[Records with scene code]
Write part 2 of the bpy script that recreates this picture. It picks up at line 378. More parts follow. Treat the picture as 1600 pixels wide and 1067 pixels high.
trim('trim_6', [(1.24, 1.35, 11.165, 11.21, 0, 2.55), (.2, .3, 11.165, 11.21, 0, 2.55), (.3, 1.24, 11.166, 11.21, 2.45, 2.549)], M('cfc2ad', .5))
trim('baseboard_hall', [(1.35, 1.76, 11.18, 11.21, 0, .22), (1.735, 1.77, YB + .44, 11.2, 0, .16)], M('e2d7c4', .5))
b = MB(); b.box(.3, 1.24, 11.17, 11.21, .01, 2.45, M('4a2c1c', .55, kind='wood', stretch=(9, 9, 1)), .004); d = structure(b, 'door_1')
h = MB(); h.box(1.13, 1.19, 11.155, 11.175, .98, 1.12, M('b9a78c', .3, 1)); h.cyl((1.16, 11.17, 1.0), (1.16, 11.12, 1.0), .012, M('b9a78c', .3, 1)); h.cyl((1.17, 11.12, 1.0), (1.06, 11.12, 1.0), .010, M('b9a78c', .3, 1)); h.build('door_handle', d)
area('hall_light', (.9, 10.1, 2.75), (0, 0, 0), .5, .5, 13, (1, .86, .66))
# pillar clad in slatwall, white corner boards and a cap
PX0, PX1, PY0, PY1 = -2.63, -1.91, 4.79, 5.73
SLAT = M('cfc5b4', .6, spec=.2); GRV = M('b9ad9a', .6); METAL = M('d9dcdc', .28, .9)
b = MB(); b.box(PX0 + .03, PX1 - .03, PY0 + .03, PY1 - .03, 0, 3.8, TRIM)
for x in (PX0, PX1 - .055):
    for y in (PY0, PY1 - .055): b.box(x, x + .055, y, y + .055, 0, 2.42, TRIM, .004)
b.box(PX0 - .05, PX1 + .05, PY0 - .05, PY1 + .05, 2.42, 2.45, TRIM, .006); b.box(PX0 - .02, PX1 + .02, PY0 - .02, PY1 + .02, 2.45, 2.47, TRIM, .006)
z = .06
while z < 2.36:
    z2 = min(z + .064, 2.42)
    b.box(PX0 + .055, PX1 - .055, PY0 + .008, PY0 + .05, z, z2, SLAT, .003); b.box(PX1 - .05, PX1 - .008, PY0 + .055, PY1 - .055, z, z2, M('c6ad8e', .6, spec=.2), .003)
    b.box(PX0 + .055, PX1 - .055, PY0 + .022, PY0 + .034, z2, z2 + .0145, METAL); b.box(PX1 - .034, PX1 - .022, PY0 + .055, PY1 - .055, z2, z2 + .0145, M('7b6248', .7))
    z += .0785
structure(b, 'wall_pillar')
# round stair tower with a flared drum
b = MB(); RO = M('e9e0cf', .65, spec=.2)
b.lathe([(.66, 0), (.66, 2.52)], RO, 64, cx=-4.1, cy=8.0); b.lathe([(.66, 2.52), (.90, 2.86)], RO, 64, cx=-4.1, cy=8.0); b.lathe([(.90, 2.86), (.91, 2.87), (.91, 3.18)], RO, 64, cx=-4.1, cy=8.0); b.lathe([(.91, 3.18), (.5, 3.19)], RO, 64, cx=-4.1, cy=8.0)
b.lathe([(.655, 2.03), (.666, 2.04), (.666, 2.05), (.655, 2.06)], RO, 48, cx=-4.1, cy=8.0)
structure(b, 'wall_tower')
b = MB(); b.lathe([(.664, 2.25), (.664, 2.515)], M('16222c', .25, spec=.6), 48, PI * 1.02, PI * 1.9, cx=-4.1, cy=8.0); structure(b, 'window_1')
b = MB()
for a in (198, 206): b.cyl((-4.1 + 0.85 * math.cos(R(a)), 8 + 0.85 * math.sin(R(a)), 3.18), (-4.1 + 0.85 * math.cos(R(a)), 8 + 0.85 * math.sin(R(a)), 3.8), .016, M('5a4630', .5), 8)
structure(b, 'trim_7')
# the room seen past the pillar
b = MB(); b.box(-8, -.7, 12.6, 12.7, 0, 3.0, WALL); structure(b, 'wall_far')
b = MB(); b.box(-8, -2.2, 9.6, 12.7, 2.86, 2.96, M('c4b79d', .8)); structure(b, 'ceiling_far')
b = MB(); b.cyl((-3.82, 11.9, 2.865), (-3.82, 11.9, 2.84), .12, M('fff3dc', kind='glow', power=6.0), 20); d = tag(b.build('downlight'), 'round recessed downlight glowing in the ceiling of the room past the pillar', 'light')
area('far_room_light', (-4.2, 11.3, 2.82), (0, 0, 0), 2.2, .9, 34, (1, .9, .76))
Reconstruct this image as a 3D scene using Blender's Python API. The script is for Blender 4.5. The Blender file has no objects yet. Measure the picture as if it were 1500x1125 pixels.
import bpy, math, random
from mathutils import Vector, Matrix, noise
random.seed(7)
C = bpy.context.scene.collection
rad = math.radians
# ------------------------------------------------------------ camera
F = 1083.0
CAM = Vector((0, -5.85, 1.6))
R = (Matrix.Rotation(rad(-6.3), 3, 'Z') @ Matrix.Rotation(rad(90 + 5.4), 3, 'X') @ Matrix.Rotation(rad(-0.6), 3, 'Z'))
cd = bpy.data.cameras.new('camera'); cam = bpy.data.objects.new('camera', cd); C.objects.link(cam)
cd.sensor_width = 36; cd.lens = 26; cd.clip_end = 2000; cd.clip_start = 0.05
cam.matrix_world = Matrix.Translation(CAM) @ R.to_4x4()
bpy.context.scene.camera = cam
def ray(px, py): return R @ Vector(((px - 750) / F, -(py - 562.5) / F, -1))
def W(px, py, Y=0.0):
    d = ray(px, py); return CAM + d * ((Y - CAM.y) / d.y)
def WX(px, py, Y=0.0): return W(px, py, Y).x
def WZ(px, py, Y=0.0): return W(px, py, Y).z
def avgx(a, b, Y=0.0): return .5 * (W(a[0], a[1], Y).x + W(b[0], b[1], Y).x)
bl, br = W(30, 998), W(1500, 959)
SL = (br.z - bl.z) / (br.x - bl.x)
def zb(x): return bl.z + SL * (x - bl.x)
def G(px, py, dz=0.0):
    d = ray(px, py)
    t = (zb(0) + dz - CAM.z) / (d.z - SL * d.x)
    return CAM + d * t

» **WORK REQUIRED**
State, as a number only, how many lines in the entries include "objects".

» **REPLY**
2